The drop in ridership has prompted BART to seek emergency funding from local, state and federal officials. The agency lost $5 million in revenue through March 15 alone, before the shelter-in-place order took effect, it wrote in a plea to lawmakers.

The loss of revenue has had a “devastating” impact on BART, an agency spokesperson wrote in a statement.

With riders staying off BART, the agency has conducted an “exhaustive review of ridership” and, starting Monday, March 23, will only run trains 5 a.m. – 9 p.m., cutting three hours off its usual running time, which traditionally extends to midnight.

Starting the following Saturday, March 28, BART will reduce Saturday and Sunday service, which will run from 8 a.m. – 9 p.m., down from 6 a.m. to midnight on Saturdays and 8 a.m. to midnight on Sundays.

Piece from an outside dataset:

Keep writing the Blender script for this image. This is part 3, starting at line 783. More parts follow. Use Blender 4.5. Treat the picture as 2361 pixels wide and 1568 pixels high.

“All riders must be in the system by 8:45 p.m. to have a guaranteed ride to their destination,” a BART spokesperson said in a statement. “Closing early is a better option than running less frequently or running shorter trains after 9 p.m. because BART will realize immediate costs savings to its operating budget by being able to reassign a significant number of operating staff to capital projects.”

In addition to the reduction in service, BART has instituted a hiring freeze except for BART Police, overtime funding has been cancelled, employee travel for conferences and other work-related trips has been cancelled, and some BART staff have been shifted to long-term maintenance work that allows the use of capital funding sources within BART to save operating funds.